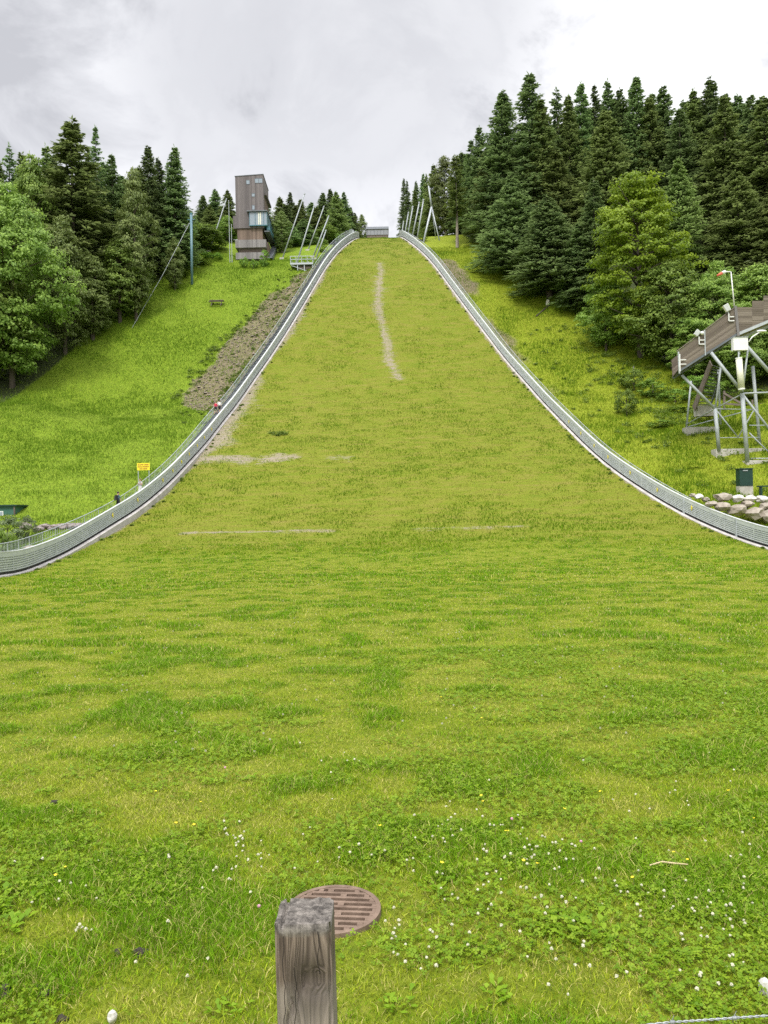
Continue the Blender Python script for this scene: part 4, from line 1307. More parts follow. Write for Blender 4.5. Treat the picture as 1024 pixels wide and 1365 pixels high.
st.bar((x1 + 1.5, y0 + .7, gz - .6), (x1 + 1.5, y0 + 7, bz0 - .1), .08, .9)
st.build('side_stair', 'roofgrey', tower)

# ------------------------------------------------------------------ masts
MASTS = [
    ((301.8, 266), (282.8, 324), 153, 'white leaning mast left of the tower', .17),
    ((406, 259), (381, 332), 152, 'tallest white leaning mast right of the tower, leftmost of the five', .17),
    ((418.6, 276), (396.7, 348), 148, 'white leaning mast rising from the viewing platform', .19),
    ((431.8, 276), (416.5, 318), 158, 'white leaning mast behind the platform, third from the tower', .16),
    ((438, 289), (420, 336), 153, 'white leaning mast near the left board, fourth from the tower', .19),
    ((434.5, 308), (423, 340), 151, 'shortest white leaning mast, nearest to the left board', .17),
    ((538, 296), (535.5, 315), 170, 'short pale mast at the top end of the right board, leftmost of its row', .17),
    ((544.5, 284), (539.5, 315), 168, 'pale leaning mast, second in the row at the top of the right board', .2),
    ((550.3, 276), (543.5, 316), 166, 'pale leaning mast, third in the row at the top of the right board', .2),
    ((558.9, 271), (549.5, 318), 164, 'pale leaning mast, fourth in the row at the top of the right board', .22),
    ((564.6, 267), (556, 320), 162, 'pale leaning mast, fifth in the row at the top of the right board', .22),
]
for a, b_, Y, label, r_ in MASTS:
    q0 = at(*b_, Y); q1 = at(*a, Y)
    d = (q1 - q0).normalized()
    gnd = h1(q0.x, Y)
    t = max(0, (q0.z - gnd + .3) / max(d.z, .2))
    q0 = q0 - d * t
    root = empty('leaning_mast', q0, label, 'mast', 'leaning masts beside the hill top')
    MB().tube([q0, q1], [r_ * .85, r_ * .62], 10).build('tube', 'mast', root, smooth=True)
    MB().tube([q1 - d * .05, q1 + d * .25], [r_ * .9, r_ * .7], 10).build('cap', 'mast', root)
    f = Vector((q0.x, q0.y, gnd))
    MB().box(f.x - .4, f.y - .4, gnd - .4, f.x + .4, f.y + .4, gnd + .12).build('footing', 'concrete', root)
# forked mast on the right
r0 = at(571.4, 248, 158); r1 = at(575.5, 276, 158)
fa = at(564, 326, 156); fb = at(588, 330, 158); fc = at(583, 331, 161)
root = empty('forked_mast', (r1.x, 158, h1(r1.x, 158)), 'tall pale mast whose foot forks into three legs, right of the mast row', 'mast')
MB().tube([r1, r0], [.22, .13], 10).build('mast_top', 'galv', root, smooth=True)
for q, w in ((fa, .22), (fb, .14), (fc, .09)):
    dd = (q - r1).normalized(); q2 = q + dd * max(0, (q.z - h1(q.x, q.y) + .2) / -dd.z)
    MB().tube([r1, q2], [w, w], 8).build('leg', 'galv', root, smooth=True)
# teal pole, its guy wire, two slim poles
q0 = at(256, 376, 139); q1 = at(255, 286, 139)
q0.z = h1(q0.x, 139) - .2
root = empty('cable_pole', q0, 'tall pale teal pole at the upper edge of the left meadow', 'pole')
MB().tube([q0, q1], [.25, .23], 12).build('pole', 'tealpole', root, smooth=True)
MB().tube([q1 + Vector((0, 0, .002)), q1 + Vector((0, 0, .25))], .26, 12).build('cap', 'teal', root)
MB().bar(q1 + Vector((-.7, -.1, -1)), q1 + Vector((.7, -.1, -1)), .1).build('cross_arm', 'teal', root)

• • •

WHAT THE TASK ASKS -> Return exactly what appears from the opening line of the material through the line with "st.build('side_stair', 'roofgrey', tower)", apart from the pictures.

SOLVED EXERCISE ->
Continue the Blender Python script for this scene: part 4, from line 1307. More parts follow. Write for Blender 4.5. Treat the picture as 1024 pixels wide and 1365 pixels high.
st.bar((x1 + 1.5, y0 + .7, gz - .6), (x1 + 1.5, y0 + 7, bz0 - .1), .08, .9)
st.build('side_stair', 'roofgrey', tower)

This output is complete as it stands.